== INFORMATION PROVIDED ==
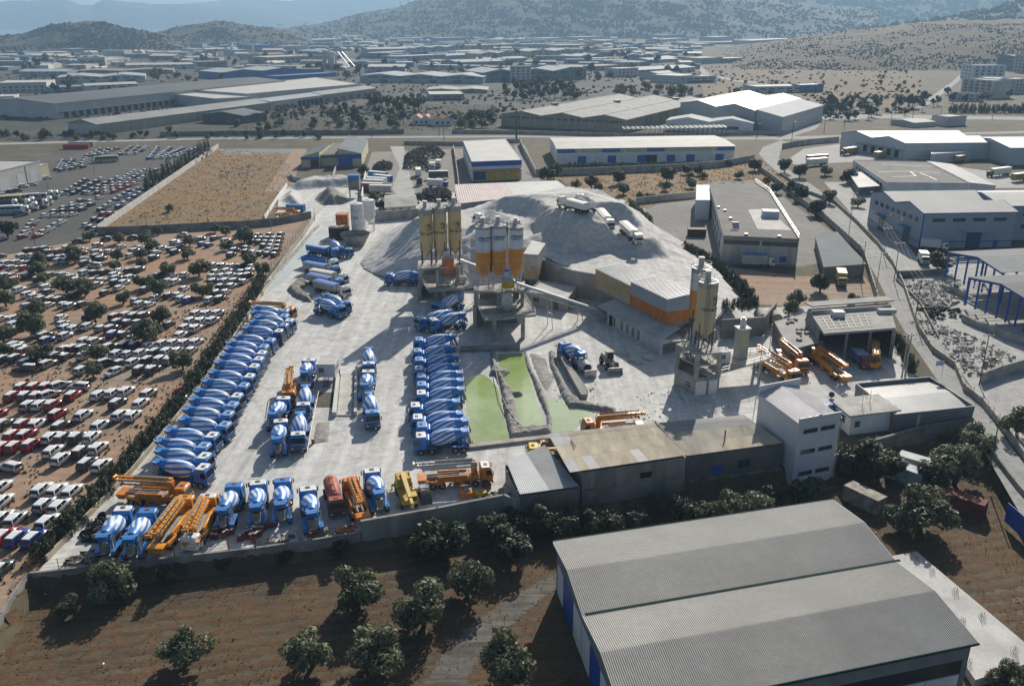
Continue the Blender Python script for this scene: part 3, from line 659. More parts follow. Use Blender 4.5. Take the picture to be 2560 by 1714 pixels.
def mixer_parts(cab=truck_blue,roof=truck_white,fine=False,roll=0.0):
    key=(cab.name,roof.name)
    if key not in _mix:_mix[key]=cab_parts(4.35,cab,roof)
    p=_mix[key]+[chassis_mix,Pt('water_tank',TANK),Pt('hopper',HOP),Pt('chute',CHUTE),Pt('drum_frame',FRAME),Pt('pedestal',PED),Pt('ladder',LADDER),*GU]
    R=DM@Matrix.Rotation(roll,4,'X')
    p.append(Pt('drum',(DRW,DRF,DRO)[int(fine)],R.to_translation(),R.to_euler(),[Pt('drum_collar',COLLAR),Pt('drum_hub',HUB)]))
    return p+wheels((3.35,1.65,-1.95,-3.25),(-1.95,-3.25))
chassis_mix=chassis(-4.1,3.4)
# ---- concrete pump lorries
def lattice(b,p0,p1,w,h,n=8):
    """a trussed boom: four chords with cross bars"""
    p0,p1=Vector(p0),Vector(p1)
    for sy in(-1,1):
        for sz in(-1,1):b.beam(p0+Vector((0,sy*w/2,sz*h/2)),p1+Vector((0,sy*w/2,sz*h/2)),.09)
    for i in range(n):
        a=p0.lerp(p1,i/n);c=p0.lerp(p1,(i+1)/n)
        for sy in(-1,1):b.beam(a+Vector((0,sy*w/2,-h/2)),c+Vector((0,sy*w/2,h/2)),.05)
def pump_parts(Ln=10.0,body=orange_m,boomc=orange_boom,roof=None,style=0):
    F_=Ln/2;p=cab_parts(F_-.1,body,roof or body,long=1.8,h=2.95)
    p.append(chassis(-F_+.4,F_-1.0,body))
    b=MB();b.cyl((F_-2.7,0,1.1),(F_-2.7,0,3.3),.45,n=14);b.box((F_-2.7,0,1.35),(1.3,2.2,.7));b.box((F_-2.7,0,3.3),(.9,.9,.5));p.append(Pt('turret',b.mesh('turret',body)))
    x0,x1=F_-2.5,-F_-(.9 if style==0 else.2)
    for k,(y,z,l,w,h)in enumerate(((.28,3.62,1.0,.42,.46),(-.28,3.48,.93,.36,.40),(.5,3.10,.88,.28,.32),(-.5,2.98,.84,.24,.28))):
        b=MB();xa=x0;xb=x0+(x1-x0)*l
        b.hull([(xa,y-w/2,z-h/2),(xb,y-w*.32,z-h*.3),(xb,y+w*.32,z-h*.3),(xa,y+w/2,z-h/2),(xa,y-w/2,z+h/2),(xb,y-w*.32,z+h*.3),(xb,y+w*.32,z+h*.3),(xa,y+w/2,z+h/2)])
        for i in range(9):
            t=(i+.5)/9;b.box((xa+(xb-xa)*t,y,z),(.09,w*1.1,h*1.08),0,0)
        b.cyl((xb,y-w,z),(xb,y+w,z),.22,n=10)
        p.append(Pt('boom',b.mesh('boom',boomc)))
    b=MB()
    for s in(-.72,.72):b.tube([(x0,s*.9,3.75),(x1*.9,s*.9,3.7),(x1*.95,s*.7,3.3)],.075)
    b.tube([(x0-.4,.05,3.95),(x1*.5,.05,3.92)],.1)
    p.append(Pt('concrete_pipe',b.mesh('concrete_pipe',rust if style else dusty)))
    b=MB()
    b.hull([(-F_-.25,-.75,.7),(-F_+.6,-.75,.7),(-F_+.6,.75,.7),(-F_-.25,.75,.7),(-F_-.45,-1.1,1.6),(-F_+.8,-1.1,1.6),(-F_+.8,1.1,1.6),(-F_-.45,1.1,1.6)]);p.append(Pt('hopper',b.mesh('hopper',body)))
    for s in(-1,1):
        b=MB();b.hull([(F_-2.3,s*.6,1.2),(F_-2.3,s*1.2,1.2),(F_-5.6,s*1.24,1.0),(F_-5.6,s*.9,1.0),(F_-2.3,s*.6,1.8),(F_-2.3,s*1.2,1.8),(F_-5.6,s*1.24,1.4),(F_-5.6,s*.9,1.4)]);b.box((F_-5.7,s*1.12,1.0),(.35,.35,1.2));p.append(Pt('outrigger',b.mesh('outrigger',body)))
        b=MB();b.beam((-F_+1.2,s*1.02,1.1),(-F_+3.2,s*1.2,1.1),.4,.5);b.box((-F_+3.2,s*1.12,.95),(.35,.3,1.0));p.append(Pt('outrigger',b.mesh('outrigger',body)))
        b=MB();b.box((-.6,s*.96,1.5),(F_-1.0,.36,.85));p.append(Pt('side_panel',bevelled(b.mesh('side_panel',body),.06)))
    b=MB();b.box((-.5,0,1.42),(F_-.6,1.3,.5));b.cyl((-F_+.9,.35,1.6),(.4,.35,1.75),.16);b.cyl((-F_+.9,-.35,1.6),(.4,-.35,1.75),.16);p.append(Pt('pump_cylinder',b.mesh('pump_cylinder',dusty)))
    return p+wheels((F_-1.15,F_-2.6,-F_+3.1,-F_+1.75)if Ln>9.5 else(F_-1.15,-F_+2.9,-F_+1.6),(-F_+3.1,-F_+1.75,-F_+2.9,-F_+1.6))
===
== INFORMATION PROVIDED ==
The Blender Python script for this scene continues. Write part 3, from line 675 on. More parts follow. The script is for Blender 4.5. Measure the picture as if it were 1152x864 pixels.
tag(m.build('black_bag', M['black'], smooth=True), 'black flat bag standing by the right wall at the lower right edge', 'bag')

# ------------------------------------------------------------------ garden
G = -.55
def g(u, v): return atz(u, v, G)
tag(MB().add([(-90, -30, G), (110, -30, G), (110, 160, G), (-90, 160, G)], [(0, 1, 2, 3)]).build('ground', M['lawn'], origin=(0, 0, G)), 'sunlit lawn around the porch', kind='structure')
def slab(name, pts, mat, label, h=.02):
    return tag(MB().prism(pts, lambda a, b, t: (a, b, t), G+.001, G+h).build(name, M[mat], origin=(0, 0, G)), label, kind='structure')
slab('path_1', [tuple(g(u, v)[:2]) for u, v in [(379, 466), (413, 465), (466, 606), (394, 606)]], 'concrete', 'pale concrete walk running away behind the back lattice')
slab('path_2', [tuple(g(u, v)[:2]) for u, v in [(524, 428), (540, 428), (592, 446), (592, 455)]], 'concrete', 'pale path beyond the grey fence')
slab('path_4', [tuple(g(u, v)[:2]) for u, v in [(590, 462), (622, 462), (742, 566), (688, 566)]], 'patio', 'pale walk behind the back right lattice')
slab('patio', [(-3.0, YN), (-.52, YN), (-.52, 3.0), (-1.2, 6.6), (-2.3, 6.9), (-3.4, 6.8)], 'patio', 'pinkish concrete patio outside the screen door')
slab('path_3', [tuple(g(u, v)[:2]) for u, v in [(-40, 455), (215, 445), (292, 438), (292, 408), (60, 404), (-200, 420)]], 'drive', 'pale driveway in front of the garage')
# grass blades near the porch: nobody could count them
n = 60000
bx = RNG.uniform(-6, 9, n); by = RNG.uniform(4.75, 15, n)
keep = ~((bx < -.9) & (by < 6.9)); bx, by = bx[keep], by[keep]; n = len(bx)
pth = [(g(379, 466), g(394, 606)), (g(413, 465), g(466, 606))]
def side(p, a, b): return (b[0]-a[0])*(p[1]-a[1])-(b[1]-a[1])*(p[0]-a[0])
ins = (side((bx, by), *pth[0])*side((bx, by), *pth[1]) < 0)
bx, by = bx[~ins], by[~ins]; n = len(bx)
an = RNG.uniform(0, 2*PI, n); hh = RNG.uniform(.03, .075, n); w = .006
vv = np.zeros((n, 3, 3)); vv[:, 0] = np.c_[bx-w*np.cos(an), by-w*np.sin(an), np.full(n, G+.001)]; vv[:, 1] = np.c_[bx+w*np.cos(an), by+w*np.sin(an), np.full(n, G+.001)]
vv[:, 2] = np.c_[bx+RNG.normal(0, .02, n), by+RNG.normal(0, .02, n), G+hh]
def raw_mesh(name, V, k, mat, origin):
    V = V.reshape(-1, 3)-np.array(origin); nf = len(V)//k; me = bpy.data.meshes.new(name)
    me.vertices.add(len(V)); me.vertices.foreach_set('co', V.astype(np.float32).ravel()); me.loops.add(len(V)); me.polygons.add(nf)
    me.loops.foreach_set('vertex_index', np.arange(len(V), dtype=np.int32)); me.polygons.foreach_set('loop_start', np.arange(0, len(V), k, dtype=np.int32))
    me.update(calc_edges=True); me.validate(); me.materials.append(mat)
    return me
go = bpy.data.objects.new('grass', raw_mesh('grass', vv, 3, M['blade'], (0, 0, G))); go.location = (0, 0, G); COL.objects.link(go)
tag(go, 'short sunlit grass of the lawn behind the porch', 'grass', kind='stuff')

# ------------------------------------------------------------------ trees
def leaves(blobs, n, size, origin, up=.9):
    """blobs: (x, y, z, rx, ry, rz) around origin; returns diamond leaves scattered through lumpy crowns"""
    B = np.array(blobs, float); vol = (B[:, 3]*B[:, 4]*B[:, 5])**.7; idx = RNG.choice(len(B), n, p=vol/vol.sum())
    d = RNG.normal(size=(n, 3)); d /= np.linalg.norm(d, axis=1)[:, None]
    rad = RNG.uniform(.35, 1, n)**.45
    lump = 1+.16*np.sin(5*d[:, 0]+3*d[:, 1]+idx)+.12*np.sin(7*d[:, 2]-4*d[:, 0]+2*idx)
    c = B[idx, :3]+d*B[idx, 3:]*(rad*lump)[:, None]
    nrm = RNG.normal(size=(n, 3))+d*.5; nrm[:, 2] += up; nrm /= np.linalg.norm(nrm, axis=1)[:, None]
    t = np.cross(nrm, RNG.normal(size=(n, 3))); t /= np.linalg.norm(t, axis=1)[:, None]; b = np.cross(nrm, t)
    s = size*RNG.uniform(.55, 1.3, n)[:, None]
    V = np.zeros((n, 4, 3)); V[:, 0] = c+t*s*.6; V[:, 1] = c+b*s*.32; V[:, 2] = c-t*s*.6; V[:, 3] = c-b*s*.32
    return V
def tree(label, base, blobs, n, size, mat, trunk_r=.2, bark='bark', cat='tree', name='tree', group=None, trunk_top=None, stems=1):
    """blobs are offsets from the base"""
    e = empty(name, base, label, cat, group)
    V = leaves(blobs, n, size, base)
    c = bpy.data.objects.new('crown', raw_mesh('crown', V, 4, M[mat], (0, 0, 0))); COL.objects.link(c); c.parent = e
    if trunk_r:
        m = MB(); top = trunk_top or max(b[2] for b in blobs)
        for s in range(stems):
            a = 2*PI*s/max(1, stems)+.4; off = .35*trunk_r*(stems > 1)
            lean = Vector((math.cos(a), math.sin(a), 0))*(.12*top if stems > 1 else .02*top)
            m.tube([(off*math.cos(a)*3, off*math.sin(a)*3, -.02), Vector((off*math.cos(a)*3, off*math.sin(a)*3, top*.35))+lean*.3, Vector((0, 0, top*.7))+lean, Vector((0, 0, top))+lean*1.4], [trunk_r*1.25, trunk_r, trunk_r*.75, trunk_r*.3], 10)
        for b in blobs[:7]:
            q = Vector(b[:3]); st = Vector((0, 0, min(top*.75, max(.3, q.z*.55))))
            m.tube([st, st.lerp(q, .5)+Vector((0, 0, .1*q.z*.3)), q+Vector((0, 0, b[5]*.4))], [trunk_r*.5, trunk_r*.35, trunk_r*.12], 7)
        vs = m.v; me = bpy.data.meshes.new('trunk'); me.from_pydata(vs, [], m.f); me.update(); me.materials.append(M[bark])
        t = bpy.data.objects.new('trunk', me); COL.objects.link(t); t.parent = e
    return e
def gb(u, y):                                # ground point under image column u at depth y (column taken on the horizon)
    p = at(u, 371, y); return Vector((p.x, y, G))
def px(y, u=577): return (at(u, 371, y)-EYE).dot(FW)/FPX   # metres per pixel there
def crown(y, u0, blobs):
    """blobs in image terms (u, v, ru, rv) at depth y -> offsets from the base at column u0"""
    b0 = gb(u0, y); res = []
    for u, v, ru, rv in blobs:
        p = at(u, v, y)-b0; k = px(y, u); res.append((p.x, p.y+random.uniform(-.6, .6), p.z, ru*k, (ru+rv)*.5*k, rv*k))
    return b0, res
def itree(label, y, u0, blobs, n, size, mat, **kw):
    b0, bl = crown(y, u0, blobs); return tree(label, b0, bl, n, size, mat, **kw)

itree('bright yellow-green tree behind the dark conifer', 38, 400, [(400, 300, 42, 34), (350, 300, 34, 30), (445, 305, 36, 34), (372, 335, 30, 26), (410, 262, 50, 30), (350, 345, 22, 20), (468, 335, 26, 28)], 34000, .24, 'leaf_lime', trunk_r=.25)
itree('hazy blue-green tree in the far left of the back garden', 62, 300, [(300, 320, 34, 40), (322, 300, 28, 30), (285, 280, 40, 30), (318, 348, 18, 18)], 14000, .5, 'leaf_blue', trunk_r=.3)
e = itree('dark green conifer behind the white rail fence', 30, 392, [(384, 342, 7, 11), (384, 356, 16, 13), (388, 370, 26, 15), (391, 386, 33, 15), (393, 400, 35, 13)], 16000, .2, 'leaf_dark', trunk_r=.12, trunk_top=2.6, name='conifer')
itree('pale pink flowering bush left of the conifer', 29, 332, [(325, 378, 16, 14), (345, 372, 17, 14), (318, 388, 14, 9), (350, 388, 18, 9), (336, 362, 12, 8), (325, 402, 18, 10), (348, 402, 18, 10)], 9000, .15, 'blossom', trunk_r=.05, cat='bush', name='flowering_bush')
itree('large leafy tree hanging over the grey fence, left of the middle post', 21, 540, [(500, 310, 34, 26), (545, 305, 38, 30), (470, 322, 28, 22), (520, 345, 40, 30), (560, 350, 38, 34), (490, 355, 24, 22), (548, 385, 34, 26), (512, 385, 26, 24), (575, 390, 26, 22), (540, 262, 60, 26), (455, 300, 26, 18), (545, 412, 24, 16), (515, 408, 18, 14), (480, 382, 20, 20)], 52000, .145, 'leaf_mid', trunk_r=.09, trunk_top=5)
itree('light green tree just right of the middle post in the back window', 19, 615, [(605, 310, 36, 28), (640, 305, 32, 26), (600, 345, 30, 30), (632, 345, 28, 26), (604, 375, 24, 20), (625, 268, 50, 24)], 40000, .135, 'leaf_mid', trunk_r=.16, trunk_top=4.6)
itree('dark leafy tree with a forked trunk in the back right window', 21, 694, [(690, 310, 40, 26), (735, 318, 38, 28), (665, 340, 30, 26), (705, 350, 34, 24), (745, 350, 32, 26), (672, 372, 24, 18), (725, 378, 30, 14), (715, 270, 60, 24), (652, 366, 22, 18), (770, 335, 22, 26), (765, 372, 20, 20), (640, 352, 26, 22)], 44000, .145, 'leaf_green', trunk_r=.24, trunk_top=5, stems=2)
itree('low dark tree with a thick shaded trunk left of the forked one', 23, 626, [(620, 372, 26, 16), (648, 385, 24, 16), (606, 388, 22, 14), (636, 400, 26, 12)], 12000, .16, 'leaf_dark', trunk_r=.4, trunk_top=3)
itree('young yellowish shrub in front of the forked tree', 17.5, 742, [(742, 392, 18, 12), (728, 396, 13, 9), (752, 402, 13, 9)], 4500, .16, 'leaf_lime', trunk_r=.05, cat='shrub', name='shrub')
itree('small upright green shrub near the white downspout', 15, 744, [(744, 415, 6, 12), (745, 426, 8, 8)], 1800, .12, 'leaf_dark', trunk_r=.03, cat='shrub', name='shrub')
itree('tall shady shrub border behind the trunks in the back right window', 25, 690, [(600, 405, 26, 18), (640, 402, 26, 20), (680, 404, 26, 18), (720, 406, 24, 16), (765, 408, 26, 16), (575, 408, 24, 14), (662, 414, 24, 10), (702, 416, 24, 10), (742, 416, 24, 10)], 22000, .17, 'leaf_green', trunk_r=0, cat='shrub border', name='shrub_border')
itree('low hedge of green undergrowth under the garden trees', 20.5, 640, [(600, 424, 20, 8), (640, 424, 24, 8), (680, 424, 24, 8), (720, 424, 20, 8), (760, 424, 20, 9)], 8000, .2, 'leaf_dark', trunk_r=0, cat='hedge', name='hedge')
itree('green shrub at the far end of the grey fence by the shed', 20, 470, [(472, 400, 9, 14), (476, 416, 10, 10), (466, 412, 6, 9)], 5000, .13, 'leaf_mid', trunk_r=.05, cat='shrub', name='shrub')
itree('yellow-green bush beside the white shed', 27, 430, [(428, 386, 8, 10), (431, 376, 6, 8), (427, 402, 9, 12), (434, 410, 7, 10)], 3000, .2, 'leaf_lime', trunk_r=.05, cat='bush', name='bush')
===
| PROBLEM DESCRIPTION |
Return each line of the data that contains the string "pixels".

| EXERCISE SOLUTION |
Continue the Blender Python script for this scene: part 3, from line 659. More parts follow. Use Blender 4.5. Take the picture to be 2560 by 1714 pixels.
The Blender Python script for this scene continues. Write part 3, from line 675 on. More parts follow. The script is for Blender 4.5. Measure the picture as if it were 1152x864 pixels.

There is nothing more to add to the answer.